La Croisette

Cette Croisette tient de la montre à grande complication: l’emballage est raffiné, le savoir-faire millimétré et le storytelling parfait. Au chic du lieu – le lounge gastronomique est installé dans un beau salon tendance, agrémenté de profonds fauteuils à oreilles où les convives prennent place – répond un service en gants blancs d’une magnifique prévenance. Et la cuisine, elle, a pris un véritable envol depuis l’an passé.
Tout commence fort bien avec des amuse-bouches en dînette à la mise en scène soignée: radis en coque de beurre, croustille de pomme de terre au jambon cru et crème de topinambour agrémentée de céleri, de tomate séchée et de salicorne en verrine qui embaume la fève tonka. C’est complexe, mais convaincant. On note encore les sept pains maison et leurs trois beurres, et la très jolie carte de vins plutôt prestigieux mais affichant des tarifs très avenants. Et voici qu’arrive un tartare de saumon aux chips de céleri offrant un aimable dialogue de saveurs et de textures. Puis on passe en mode grande gastronomie avec un plat d’un luxe inouï: une effilochée de langoustine déposée sur une gelée de homard et coiffée d’une généreuse couche de caviar osciètre impérial. C’est beau, frais, équilibré et dressé avec maestria, avec de petits dômes de chou-fleur pertinents et gourmands.
On poursuit sur la même ligne avec un nouveau dressage superbe pour ce millefeuille de perche Loë émiettée auquel de l’avocat tendre et de la tomate goûteuse confèrent onctueux pour l’un, fraîcheur pour l’autre. Le tout est rehaussé d’exquis points de mangue.

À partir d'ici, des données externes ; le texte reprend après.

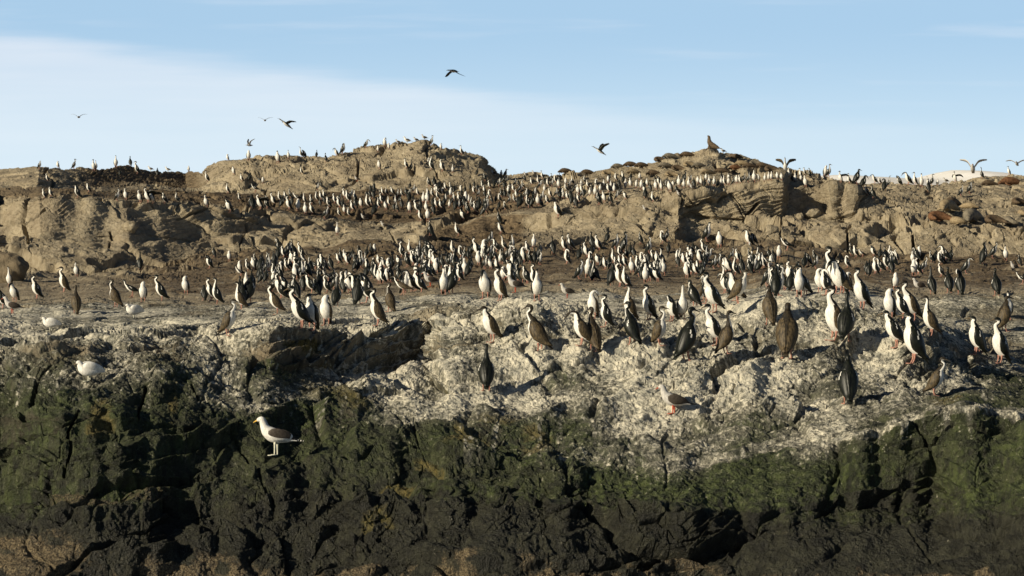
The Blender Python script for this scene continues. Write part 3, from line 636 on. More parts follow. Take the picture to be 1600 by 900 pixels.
# ------------------------------------------------------------------ prototypes: meshes are shared, objects are one per bird
PROTO = {}
def proto(key):
    if key in PROTO: return PROTO[key]
    kind = key[0]
    if kind == 'shag': parts = shag_parts(key[1], key[2])
    elif kind == 'gull': parts = gull_parts(key[1])
    else: parts = gullfly_parts(key[1])
    out = []
    for nm, (V, Fs, fc), mats in parts:
        out.append((nm, mesh_np(nm.split('/')[-1], V, Fs, mats, fc), (V, Fs, fc, mats)))
    # whole bird in one mesh, for the small ones
    mats = []; PV = []
    for nm, me, (V, Fs, fc, mm) in out:
        if nm == 'eye': continue
        mp = []
        for m in mm:
            if m not in mats: mats.append(m)
            mp.append(mats.index(m))
        PV.append((V, Fs, [mp[c] for c in fc]))
    V, Fs, fc = join(PV)
    zt = V[:, 2].max() - min(0, V[:, 2].min())
    PROTO[key] = (out, mesh_np(kind, V, Fs, mats, fc), (V, Fs, fc, mats), zt)
    return PROTO[key]
KINDN = {'shag': 'cormorant', 'gull': 'gull', 'gfly': 'gull'}
def place(key, p, rz, s, label, cat, group, detail=2, name=None, tilt=0):
    parts, whole, _, _ = proto(key)
    name = name or KINDN[key[0]]
    if detail == 0:
        o = ob(name, whole); 
    else:
        o = bpy.data.objects.new(name, None); C.objects.link(o); last = {}
        for nm, me, _ in parts:
            if nm == 'eye' and detail < 2: continue
            c = bpy.data.objects.new(nm.split('/')[-1], me); C.objects.link(c)
            if '/' in nm: c.parent = last[nm.split('/')[0]]
            else: c.parent = o; last[nm] = c
    o.location = p; o.rotation_euler = (0, tilt, rz); o.scale = (s, s, s)
    tag(o, label, cat, group); return o

# ------------------------------------------------------------------ the colony: where each bird stands
# crop origin, crop scale, then x,y of the feet, height, pose letter.
# L/R facing left/right toward us, l/r turned away, F front, B back, P preening, T head tucked, W wings half open, H walking
TILES = """
A 0 220 5.922: 365,265,80,R 533,255,45,T 685,262,95,R 865,298,110,F 885,250,85,F 1070,240,110,F 1205,240,95,B 1265,310,120,L 435,375,75,L 405,535,75,L 465,520,60,L 712,535,125,L 815,480,90,L 1085,565,120,R 1160,550,120,F 1295,580,135,F 1365,625,150,W 1410,580,140,W 1520,600,110,L 1455,330,80,B 1110,330,80,B
B 270 200 5.922: 145,400,50,T 315,500,110,L 560,445,85,F 505,275,45,T 700,310,100,T 970,345,120,F 1068,290,85,F 1185,300,100,L 1215,265,80,P 1190,435,75,L 1330,270,50,B 1415,320,85,B 1510,250,75,P 1575,245,105,R 635,510,80,L 710,530,110,B 800,510,60,H 505,605,100,L 615,680,65,L 310,740,130,F 520,785,130,P 35,700,85,L 760,600,90,H 805,760,150,W 935,720,130,L 985,680,100,L 1070,765,140,L 1150,690,100,H 1225,800,130,F 1215,690,90,L 1340,580,70,R 1330,680,100,L 1405,840,130,R 1400,700,90,B 1440,740,110,L 1495,700,100,L 1535,740,120,L 1585,800,80,F 1585,650,100,L
C 540 200 5.922: 190,190,80,R 298,225,55,T 360,190,90,F 398,200,50,T 795,165,95,R 880,205,50,F 1070,255,90,L 1440,450,50,T 1478,465,85,R 308,385,90,F 558,395,100,L 605,400,115,r 785,415,140,L 770,350,70,L 890,405,125,L 990,420,60,F 1215,445,65,B 20,690,120,L 50,650,90,R 85,680,110,L 60,780,110,L 140,740,100,F 200,740,140,L 230,600,60,B 255,660,90,B 305,740,110,L 265,820,150,B 340,620,80,L 370,760,90,F 330,700,100,L 430,620,80,L 460,710,80,F 520,640,80,L 520,750,90,B 560,640,90,B 590,680,90,B 630,600,80,R 665,640,80,L 660,780,130,L 690,860,110,L 720,700,120,F 745,780,120,F 760,895,130,F 760,620,70,L 800,640,90,L 820,560,100,B 860,580,80,B 880,750,100,L 850,660,90,L 925,690,80,F 900,620,70,L 960,740,70,F 970,640,90,F 1020,760,130,B 1000,670,70,F 1050,700,110,L 1100,740,110,B 1105,600,80,B 1140,690,70,F 1200,790,120,L 1230,640,80,R 1235,770,140,B 1300,740,120,R 1265,560,80,L 1330,560,80,L 1330,650,80,L 1080,880,110,P 1420,550,80,R 1440,640,90,B 1470,560,90,B 1510,650,90,B 1550,590,70,L 1560,690,70,L 1390,690,80,B 1420,895,120,B 1420,760,60,B
D 800 200 5.922: 10,700,90,R 40,650,90,L 75,745,150,B 100,560,80,L 125,660,110,R 20,560,70,L 60,540,70,B 150,640,90,B 180,540,60,L 210,640,90,R 240,520,70,L 260,580,80,R 240,720,130,F 280,680,100,R 300,600,80,F 330,540,70,L 350,640,90,L 370,540,80,R 410,640,90,R 400,510,80,L 430,560,90,F 470,660,110,F 440,500,60,B 500,590,80,L 530,560,80,R 540,670,100,B 560,530,60,L 590,740,130,B 610,620,110,F 640,560,70,F 670,640,100,B 700,560,80,L 720,640,80,F 740,600,60,B 770,640,130,F 780,560,80,L 815,600,80,F 850,690,120,W 850,560,80,F 890,600,90,L 915,560,70,F 945,600,100,F 960,500,50,L 1045,670,80,P 990,560,60,B 1050,560,100,F 1095,550,100,F 1100,480,60,B 1150,560,80,F 1160,590,40,H 1180,480,70,F 1195,570,100,F 1235,665,130,B 1280,580,90,B 1250,540,60,F 1330,575,110,F 1380,580,110,F 1460,600,120,F 1490,550,60,F 1545,550,120,F 1590,560,80,F 1430,570,60,B 420,870,160,L
E 1060 200 5.922: 45,545,80,F 95,550,90,F 145,560,100,B 180,520,60,F 210,535,100,F 255,510,80,F 285,540,70,F 330,540,100,F 395,540,60,F 400,480,50,B 425,530,90,L 465,530,80,F 510,530,80,R 540,520,90,F 570,515,90,L 650,505,80,R 700,508,125,F 740,500,60,F 800,505,50,F 835,500,80,F 860,495,60,F 915,480,60,F 955,490,60,F 1020,490,50,F 1050,495,50,B 1080,495,40,F 1130,460,70,L 1175,560,120,F 1170,440,70,L 1215,465,90,B 1360,460,110,F 1395,460,120,R 1500,510,110,W 1580,520,70,L 1135,500,60,F
F 1330 220 5.922: 50,405,145,r 115,440,120,r 145,515,110,L 205,550,140,B 215,390,85,P 265,400,60,P 350,420,110,R 310,470,120,B 445,410,105,P 525,410,120,L 590,410,120,L 650,430,130,F 610,410,80,L 710,380,70,L 750,400,110,R 715,495,130,B 800,420,60,F 960,385,100,W 1210,350,110,B 1020,520,110,R 1100,490,110,R 1460,325,85,L
G 0 340 5.922: 60,390,60,B 85,640,200,F 15,840,190,L 130,780,185,F 330,750,230,L 580,690,240,Lb 700,890,260,Bb 705,550,150,F 1065,830,270,l 1210,740,140,H 1320,780,170,T 1490,770,250,L 1295,480,170,B
H 270 340 5.922: 330,475,130,P 380,370,100,B 520,410,100,T 120,710,160,T 290,770,120,B 400,800,250,L 345,770,130,L 690,500,90,L 740,490,130,F 625,850,220,Lb 700,790,260,B 680,700,220,F 620,560,70,H 830,460,90,B 890,490,170,R 860,600,120,B 930,560,90,L 1050,370,150,r 1120,370,180,B 1130,450,140,L 1050,490,110,L 1195,560,160,R 1390,500,180,L 960,890,290,Lb 970,700,140,L 1090,740,220,R 1030,740,200,P 1280,700,150,L 1350,710,150,B 1520,165,130,F 1310,480,100,H 1510,820,220,B 1570,650,90,L 1430,600,100,H 1590,400,90,W
h 320 440 5: 185,445,290,Rb 750,370,340,L 830,385,290,F 945,340,240,Tb 1340,350,300,Lb
I 540 340 5.922: 30,700,230,W 180,790,280,L 400,870,250,Bb 150,470,130,R 195,370,90,B 10,440,100,L 200,500,100,L 250,560,140,B 350,470,110,P 510,370,160,L 430,480,130,B 660,350,150,R 690,380,110,B 755,400,170,B 620,440,140,L 490,600,160,B 380,600,90,T 520,720,160,Hb 640,680,240,Lb 780,180,150,B 710,520,120,R 790,550,160,L 820,460,130,L 905,710,260,F 980,620,160,L 1100,530,160,F 1040,180,140,L 990,340,140,L 1060,370,110,P 1000,480,130,B 940,440,100,B 1290,745,280,F 1420,770,320,Lb 1340,480,90,P 1430,430,110,F 1225,370,200,L 1290,420,160,B 1340,260,140,R 1390,320,130,L 1470,300,130,L 1500,410,170,R 1545,300,150,R 1540,470,150,L 1560,580,130,L 1500,600,90,H 1430,150,110,P 1330,370,120,R
J 800 340 5.922: 200,290,150,F 140,330,120,L 30,370,120,L 100,420,150,P 210,420,140,B 60,600,180,B 230,770,270,F 190,640,180,L 380,340,160,B 480,310,150,L 500,430,140,L 540,300,160,L 530,260,120,L 690,370,160,L 745,300,170,B 800,310,160,L 700,560,190,T 790,440,110,P 885,230,140,B 960,290,150,R 1040,330,200,r 1190,250,120,B 1275,330,160,R 1390,240,120,P 1435,220,130,r 1450,330,90,B 990,640,240,Lb 1110,520,150,F 900,470,120,B 1000,460,110,L 1060,380,110,B 1200,440,120,P 1270,590,190,L 1340,430,130,P 1330,540,120,L 1400,535,160,F 1590,450,130,L
M 640 460 5: 640,390,290,Lb 1010,440,380,lb 1430,480,350,Bb 1330,420,270,Pb 600,780,370,B 1430,190,170,P 1520,260,230,L
N 960 460 5: 110,200,280,L 260,200,280,L 130,390,340,B 370,405,310,Rb 530,190,190,F 440,210,130,P 570,520,420,r 780,400,330,L 880,480,340,rb 1210,250,300,Bb 1350,520,440,Bb
K 1060 340 5.922: 270,230,180,R 380,280,170,F 640,260,150,L 700,250,110,P 245,340,160,L 1000,310,130,H 100,350,100,P 60,450,110,L 110,530,150,L 185,520,130,L 240,410,140,R 330,470,110,R 470,520,170,L 520,530,180,L 545,410,130,L 660,330,60,F 690,430,120,B 700,500,150,R 820,450,110,H 880,420,150,B 1200,450,130,P 1430,660,400,L 1560,470,90,L 830,640,230,R 940,720,300,R 1170,720,290,L 1020,600,150,L 1040,680,110,B 420,700,170,L 200,800,290,Rb 330,870,380,L 560,790,320,Rb 1570,690,100,T 1310,690,200,P 1520,700,330,lb
O 1280 460 5: 100,370,430,Lb 210,370,390,B 550,190,240,T 600,420,300,L 730,220,330,Lb 870,340,320,Lb 720,550,400,L 650,190,170,L 230,860,390,B 910,790,310,Rb 1210,470,300,L 1260,460,210,B 1400,540,360,L 1460,290,280,r 1480,200,170,F 330,110,330,L
P 1330 340 5.922: 40,370,120,L 100,370,80,H 270,380,130,B 355,380,130,F 215,520,140,L 325,490,170,P 570,430,130,F 615,530,170,L 775,420,140,r 870,400,150,P 830,550,130,L 820,440,120,L 1070,520,150,R 1230,430,200,r 1310,380,160,R 1430,405,150,F 1560,450,110,B 1350,730,230,B 750,710,170,B 910,695,170,B 1010,715,240,B 410,670,130,T 1580,620,80,H
"""
birds = []
for ln in TILES.strip().splitlines():
    hd, body = ln.split(':'); _, x0, y0, k = hd.split(); x0, y0, k = float(x0), float(y0), float(k)
    for e_ in body.split():
        x, y, h, c = e_.split(','); birds.append([x0 + float(x) / k, y0 + float(y) / k, float(h) / k, c])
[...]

On poursuit avec un original, mais peut-être inutile, coup du milieu mêlant melon glacé et en billes, poivre du Sichuan, menthe poivrée et tuile de jambon cru. Il annonce le lieu jaune et ses petits légumes de saison en merveilleuse émulsion au safran. Puis s’avance le bœuf en tronçons à la cuisson parfaite. Une sauce au porto, de la moelle panée et du caviar St. James l’accompagnent avec bonheur. Clou du spectacle, le dessert en forme de pot de fleur chocolaté agrémenté de griottes. Un sans-faute, donc, qui induit un point de plus et pourrait bien en annoncer d’autres.